Parishioners from seven Hartlepool churches marched through town before gathering at the town’s Victory Square war memorial for a service.

Meanwhile, in another Good Friday tradition, queues could be seen snaking out of town chip shops as people indulged in the ritual of having fish and chips.

Mandeep Dhindsa, owner of West View Fish Shop, at Brus Corner, said: “We were non-stop from 11am right up until closing at 9pm.

“The queues were out the door but our staff coped really well.”

There were similar scenes at Warren Fisheries, in Warren Road, where owner Ranj Mundi said: “We had all our locals wanting their Good Friday fish and chips as well as some new faces – the queues stretched to the next shop.”

At the war memorial, worshippers proudly displayed crosses from each of their churches as they met to hear readings from St John’s Gospel, including The Passion of Jesus Christ.

The Catholic churches represented were St Joseph’s, in St Paul’s Road, St Cuthbert’s, in Stockton Road, St Patrick’s, in Owton Manor Lane, St Teresa’s, in Braemar Road, the Durham Street-based St Mary’s Church, St Thomas More’s, which is in Easington Road and St John Vianney, in King Oswy Drive.

Other Christian churches were also invited to the gathering.
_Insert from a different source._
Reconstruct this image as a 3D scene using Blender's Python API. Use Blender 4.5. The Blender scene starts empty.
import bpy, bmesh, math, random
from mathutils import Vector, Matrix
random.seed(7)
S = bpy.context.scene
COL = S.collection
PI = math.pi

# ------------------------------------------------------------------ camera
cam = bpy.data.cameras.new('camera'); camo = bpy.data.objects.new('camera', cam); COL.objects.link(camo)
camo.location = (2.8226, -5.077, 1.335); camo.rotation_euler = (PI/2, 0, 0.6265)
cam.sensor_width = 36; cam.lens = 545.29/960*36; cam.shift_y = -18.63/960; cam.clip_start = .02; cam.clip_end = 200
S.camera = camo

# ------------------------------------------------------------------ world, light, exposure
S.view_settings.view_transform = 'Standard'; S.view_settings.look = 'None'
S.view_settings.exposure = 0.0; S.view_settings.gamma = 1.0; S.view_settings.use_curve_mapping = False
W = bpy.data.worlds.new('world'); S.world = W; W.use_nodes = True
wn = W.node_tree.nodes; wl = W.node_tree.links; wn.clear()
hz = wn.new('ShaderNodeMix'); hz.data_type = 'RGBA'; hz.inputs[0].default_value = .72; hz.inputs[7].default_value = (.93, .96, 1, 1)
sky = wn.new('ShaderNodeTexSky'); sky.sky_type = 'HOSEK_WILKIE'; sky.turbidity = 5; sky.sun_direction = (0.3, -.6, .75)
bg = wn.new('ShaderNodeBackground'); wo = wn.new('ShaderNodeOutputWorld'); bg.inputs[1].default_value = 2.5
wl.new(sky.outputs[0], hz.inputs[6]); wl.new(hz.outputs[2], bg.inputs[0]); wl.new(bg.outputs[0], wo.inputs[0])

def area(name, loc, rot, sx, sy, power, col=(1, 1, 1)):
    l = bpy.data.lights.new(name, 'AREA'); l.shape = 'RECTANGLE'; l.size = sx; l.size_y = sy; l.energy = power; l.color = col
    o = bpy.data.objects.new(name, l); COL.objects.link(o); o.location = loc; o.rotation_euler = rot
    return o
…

Around 150 people attended the event, which saw 100 parishioners turn up when it was held last year.

Father Michael Griffiths, from St Joseph’s Church, and his parishioners were the first church group to arrive at the memorial.

He said he was delighted with the mixture of ages, from families with small children, to older people, who had turned up.

Speaking about how the traditional meaning of Good Friday had changed, with Victoria Road bustling with noise and traffic, Fr Griffiths said: “I think it’s very hard today. We have the shops open and work going on at the Civic Centre . We do have a society that doesn’t have space sometimes to think about the more important things in life.

“We are lucky to be able to come out today and have that space and opportunity.

“Easter is the most important few days in our Christian year. It is the centre of our faith.

“Christmas is more appealing because everybody loves all the things that go with it.

“But Easter is more the real truth of our faith.”

Event organiser Jeremy Cain, Hartlepool Pastoral Area Youth Ministry Co-ordinator, said: “I think for many people Easter is about chocolate eggs and a bank holiday.

“But I would hope that for just as many people, if not more, it is still the most important Christian celebration of the year, when we remember Jesus rising from the dead and giving us all a passport to eternal life and perfect happiness with God.

“This is an event that has really caught people’s imagination, a way people find helpful to mark Good Friday and remember what Jesus did for us by dying on the cross.”

After the service, worshippers were invited back to St Joseph’s Church for refreshments, before meeting at their various churches at 3pm for services.